Relatives and friends of about 10 of the channel’s Iranian employees who work in the United Kingdom have been harassed by the Iranian authorities, Peter Horrocks, the head of global news at the BBC, said last Thursday.

“Passports have been confiscated, homes searched and threats made. The relatives have been told to tell the BBC staff to stop appearing on air, to return to Iran, or to secretly provide information on the BBC to the Iranian authorities,” he wrote on a BBC blog.

“Many of our Iranian employees who live in London are fearful to return to their country because of the regime’s attacks on the BBC. But although those journalists are beyond the direct reach of their government, they are now subject to a new underhand tactic,” he said.

Iran has always condemned the BBC. But the harshness was ratcheted up about two years ago after the BBC started full-time television broadcasts into Iran in Farsi. Many Iranians still watch the BBC’s programming on illegal satellite dishes. In fact, many think the regime’s constant harangues against the BBC help build up its listenership.

Last month, the regime detained six Iranian documentary filmmakers, accusing them of spying for the BBC.

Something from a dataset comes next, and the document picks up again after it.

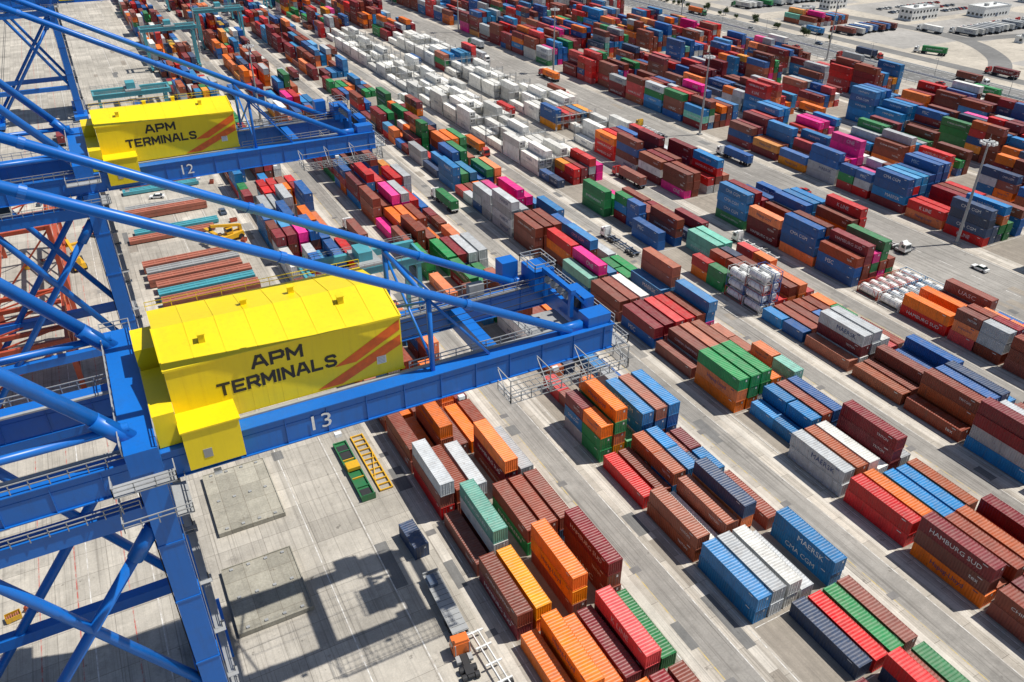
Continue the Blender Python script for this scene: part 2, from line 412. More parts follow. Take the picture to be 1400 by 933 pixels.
for bi in range(9):
    mean,occ=prm[bi]
    k=-3
    while k<50:
        if (bi,k) in SPEC: k+=1; continue
        y=Y0+PY*k
        if bi<3 and k<5: k+=1; continue
        if not (visible(BX[bi],y+6,120) or visible(BX[bi]+18,y+6,120)): k+=1; continue
        if bi==3 and k in (5,6) :
            for r in range(6):
                if r<2:
                    for j in (0,1):
                        for t in range(4 if j==0 else 3):
                            obj('tank_container',TANK,(BX[bi]+1.22+PX*r,y+3.1+6.25*j,.02+t*(H40+.015)),0,c=R.choice([(.03,.1,.3),(.4,.06,.04),(.6,.6,.58)])) if k==5 else None
                    if k==6: stack(bi,k,r,R.choice(['bo','r','gg']),20)
                else: stack(bi,k,r,R.choice(['oo','ob','r','','bb']),R.choice([20,40]))
            k+=1; continue
        if bi==4 and k==4:
            for r in range(6):
                for j in (0,1): obj('tank_container',TANK,(BX[bi]+1.22+PX*r,y+2.1+6.4*j,.02),0,c=R.choice([(.03,.2,.4),(.5,.06,.04),(.6,.6,.58)]))
            k+=1; continue
        reef=(bi==3 and 218<y<470) or (bi==4 and 235<y<440 and k%8!=0)
        if reef:
            for r in range(6):
                if R.random()<.84:
                    stack(bi,k,r,'W'*R.choice([1,1,2,2,2,3]))
            k+=1; continue
        e=R.random()
        if bi>=5 and k%9==4: k+=1; continue
        if e<(.07 if bi<5 else .08): k+=1; continue
        m=mean+R.uniform(-1,1)
        if y>400: m+=.5
        L=20 if R.random()<.28 else 40
        if bi==4 and 5<=k<=10: m=3.4;L=40
        c=pick()
        for r in range(6):
            if R.random()>occ: continue
            h=int(round(max(1,min(5,m+R.gauss(0,.8)))))
            s=''
            for t in range(h):
                if R.random()<.55: c=pick()
                if bi>=4 and c in 'oyT' and R.random()<.4: c=R.choice('RRuBrb')
                s+=c
            stack(bi,k,r,s,L)
        k+=1
print('containers',cnt)

# ------------------------------------------------------------------ ground
def sheet(name,x0,x1,y0,y1,z,mat):
    b=MB(); b.quad([(x0,y0,z),(x1,y0,z),(x1,y1,z),(x0,y1,z)],mat); return obj(name,b.mesh(name))
G_YARD=ground('yard_concrete',(.50,.45,.38),.5,(6,6),stain=.55)
G_APRON=ground('apron_concrete',(.47,.43,.365),.4,(7.5,5),stain=.6)
G_BLOCK=ground('stacking_surface',(.32,.28,.23),.45,(0,0))
G_RUN=ground('runway_concrete',(.60,.55,.475),.45,(0,0),stain=.3)
G_LANE=ground('lane_asphalt',(.31,.29,.26),.6,(0,0))
G_ASPH=ground('asphalt',(.19,.185,.175),.35,(0,0),(.05,.05,.05),.3)
G_SAND=ground('sandy_ground',(.47,.42,.345),.05,(0,0),(.2,.18,.14),.8)
G_PAD=ground('gravel_pad',(.36,.34,.31),.1,(0,0),(.12,.11,.1),.8)
G_WATER=plain('sea_water',(.02,.06,.08),.1)
WC=(.40,.36,.31)
PW=plain('road_paint_white',(.74,.73,.69),.7,0,WC)
PWN=plain('road_paint_fresh',(.74,.73,.69),.7)
PY_=plain('road_paint_yellow',(.62,.44,.08),.7,0,WC)
PR=plain('road_paint_red',(.48,.06,.04),.7,0,WC)
sheet('ground',-6000,6000,-6000,6000,0,G_SAND)
sheet('yard_pavement',-45,345,-60,900,.004,G_YARD)
sheet('quay_apron',-45,31,-60,900,.008,G_APRON)
sheet('sea',-6000,-46,-6000,6000,.02,G_WATER)
b=MB(); b.box(-46,-45,-60,900,0,.35,GREY); obj('quay_kerb',b.mesh('quay_kerb'))
for i,x in enumerate(BX):
    sheet('stacking_pavement',x-.3,x+18,-60,900,.008,G_BLOCK)
    b=MB()
    for xa in (x-2.6,x+19.6): b.quad([(xa-.75,-60,.012),(xa+.75,-60,.012),(xa+.75,900,.012),(xa-.75,900,.012)],G_RUN)
    obj('gantry_runway',b.mesh('gantry_runway'))
    if i not in (4,8):
        sheet('truck_lane',x+21.6,x+26.4,-60,900,.008,G_LANE)
sheet('yard_road',180.5,203,-60,900,.008,G_LANE)
b=MB()
def line(x,w,y0,y1,m,z=.014,dash=0):
    if not dash: b.quad([(x-w/2,y0,z),(x+w/2,y0,z),(x+w/2,y1,z),(x-w/2,y1,z)],m)
    else:
        y=y0
        while y<y1: b.quad([(x-w/2,y,z),(x+w/2,y,z),(x+w/2,y+dash,z),(x-w/2,y+dash,z)],m); y+=dash*2.4
for i,x in enumerate(BX):
    line(x-.8,.15,-60,900,PW); line(x+18.5,.15,-60,900,PW)
    if i not in(4,8): line(x+21.7,.15,-60,900,PY_); line(x+26.3,.15,-60,900,PW)
for x in (181,202.5,191.7): line(x,.22,-60,900,PW,dash=0 if x!=191.7 else 4)
for x,m in ((-19.5,PR),(-17.8,PW),(-12.5,PR),(-9,PW),(-24.5,PR),(14.5,PW),(22.8,PW)): line(x,.17,-60,900,m)
for x in (-3.9,-3.1,-33.4,-32.6): line(x,.22,-60,900,DARK)
for kk in range(-4,60):
    for x in BX:
        y=Y0+PY*kk-.6
        b.quad([(x,y,.016),(x+17.6,y,.016),(x+17.6,y+.12,.016),(x,y+.12,.016)],PW)
obj('pavement_markings',b.mesh('pavement_markings'))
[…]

The BBC said it had only aired documentaries by those filmmakers; it said the documentaries had previously been screened internationally and the BBC had not commissioned them and did not have any of the six filmmakers on the BBC payroll.

Iran has now released two of the six after 22 days in jail. The Iranian Documentary Makers Association announced that Nasser Safarian and Mohsen Sahnazdar were released Sunday.

The Iranian Student’s News Agency (ISNA) said Saffarian paid bail of 2 billion rials, or $190,000.

Mojtaba Mir-Tahmasb, Katayoon Shahbi, Hadi Afarideh and Shahram Bazdar remain in custody since September 17.